The dissemination step must be tracked to ensure continuity between intelligence cycles in a project. This sharing must be done in a transparent way using ticketing systems, for example. Let's assume that an intelligence request has been logged in the system. A ticket should be created, reviewed, updated, answered, and shared with the relevant parties. However, the CTI team must know how to share the output with different audiences by considering their backgrounds. Therefore, understanding the consumers of the product is capital. The consumers are the ones that define the dissemination process. What differentiates the consumers is parameters such as the intelligence background, the intelligence needs, the team in question, and how the results will be presented.
At the operational level, the intelligence output can be presented technically (we will detail why in the next chapter). The target audience in this group includes cybersecurity analysts, malware analysts, SOC analysts, and others. At the strategic level, the intelligence output should be less technical and focus on business-level indicators. At the tactical level, the outcome must clearly show the tactics and techniques of adversaries. The format's technicality must be profound at this level as it includes professionals such as incident response engineers, network defense engineers, and others. It is essential to know the consumer or the target audience and tailor the output accordingly. Intelligence dissemination must match the requirements and objectives that were set in the planning and direction phase.

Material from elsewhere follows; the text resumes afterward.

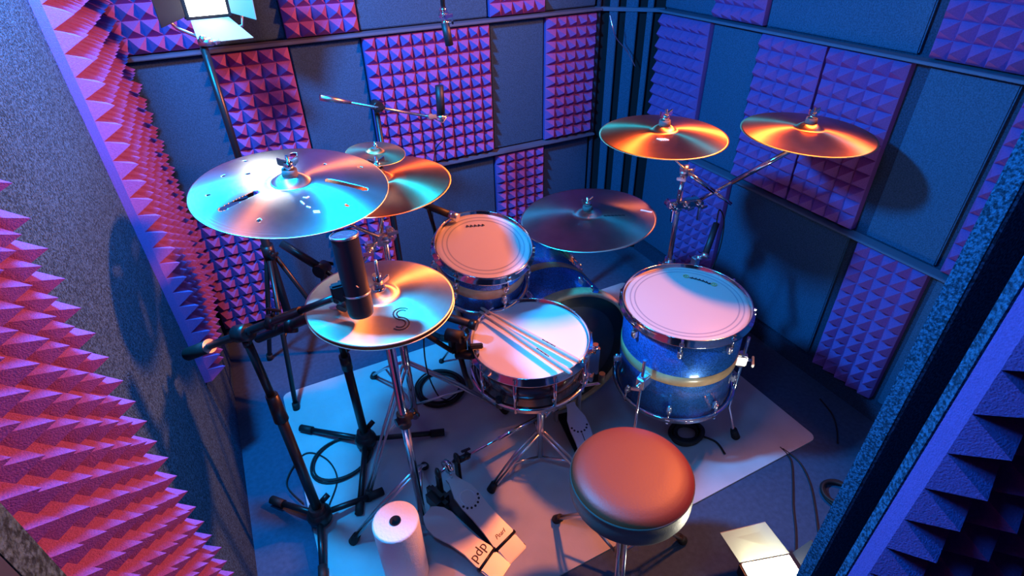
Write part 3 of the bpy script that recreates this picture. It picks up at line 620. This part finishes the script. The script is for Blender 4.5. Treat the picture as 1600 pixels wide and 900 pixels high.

The dissemination phase overlooks the reporting phase because the intelligence result is distributed and shared in the form of reports, blogs, news, and so on. The CTI team or analyst must write valuable reports that convey an honest message with the appropriate metrics and indicators to support the output (or the conclusion that was made). Reporting and intelligence documentation will be covered in Chapter 14, Threat Intelligence Reporting and Dissemination. However, it is essential to outline the findings clearly and concisely. Interesting topics must always be covered first to give the audience the desire to continue reading. Should there be actions to take, they should be highlighted at the beginning of the report. The CTI analyst must also be able to assess the entire process and the presented result. They must always be confident enough to defend everything included in the intelligence report using evidence and by quoting the different sources that were used. We will provide a template for documentation and reporting in Chapter 14, Threat Intelligence Reporting and Dissemination.